Note: there are a couple of inequivalent definitions of uniformly integrable. I would be happy to adopt the stronger one, in which we assume that $\{\partial_t f(t,\cdot) : t \in [a,b]\}$ is bounded in $L^1$ norm.

(In the specific case that I care about, $\mu$ is a probability measure and I can show $\sup_{t \in [a,b]} \|\partial_t f(t, \cdot)\|_{L^p(\mu)} < \infty$ for some $p>1$, which implies (UI) by the so-called "crystal ball condition".)

Answer 1

Thinking a little more, I believe this is true.

Let's adopt the strong sense of uniform integrability, and further assume that $\partial_t f$ is jointly measurable.

Set $G(t) = \int_X \partial_t f(t,x) \mu(dx)$. The assumption (UI) ensures that $G$ is continuous on $[a,b]$. Fixing $t_0$ in $[a,b]$ and a sequence $t_n \to t_0$ within $[a,b]$, we have assumed $\partial_t f(t_n,x) \to \partial_t f(t_0, x)$ for each $x$, so by the Vitali convergence theorem we have $G(t_n) \to G(t_0)$.

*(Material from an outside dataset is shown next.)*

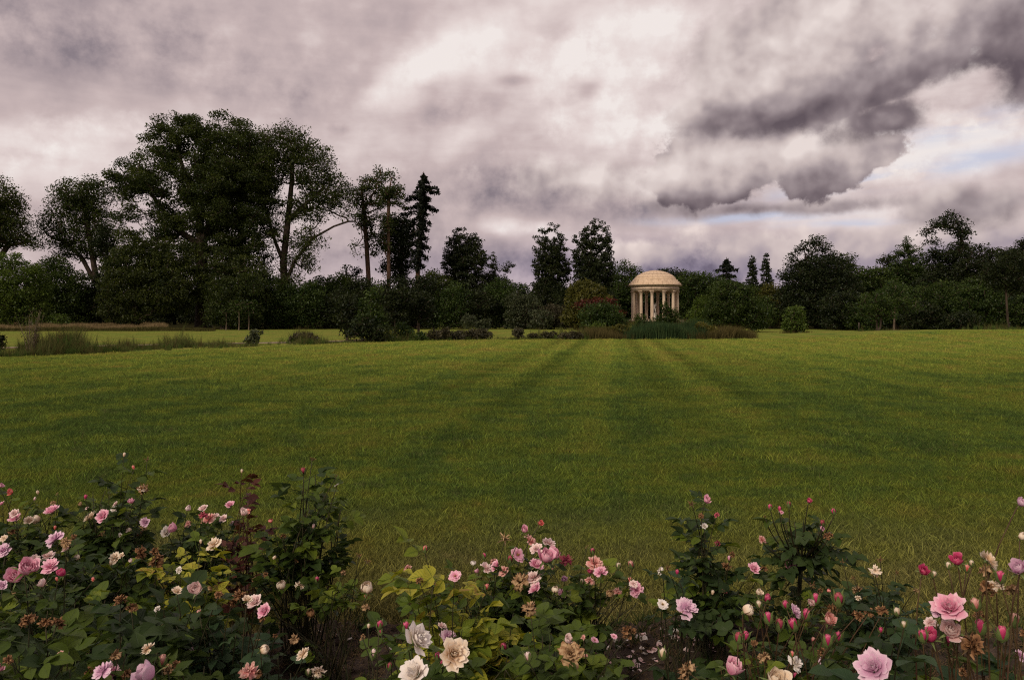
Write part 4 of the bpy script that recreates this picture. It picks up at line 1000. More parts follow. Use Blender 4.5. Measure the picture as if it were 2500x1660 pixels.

Now if we adopt the strong sense of uniform integrability, then (UI) implies $$M := \sup_{t \in [a,b]} \int |\partial_t f(t,x)|\,\mu(dx) < \infty.$$ As such we have, for any $t \in [a,b]$, $$\int_a^t \int_X |\partial_t f(s,x)|\,\mu(dx)\,ds \le M|t-a| < \infty$$ So Fubini's theorem and the first fundamental theorem of calculus gives $$\begin{align*} \int_a^t G(s)\,ds &= \int_a^t \int_X \partial_t f(s,x)\,\mu(dx)\,ds \\ &= \int_X \int_a^t \partial_t f(s,x)\,ds\,\mu(dx) \\ &= \int_X (f(t,x) - f(a,x)) \,\mu(dx) \\ &= F(t) - F(a). \end{align*} $$ So $F(t) = F(a) + \int_a^t G(s)\,ds$, for any $t \in [a,b]$. The second fundamental theorem of calculus says that $F$ is differentiable on $(a,b)$ and $F' = G$. Since $G$ is continuous, $F$ is $C^1$.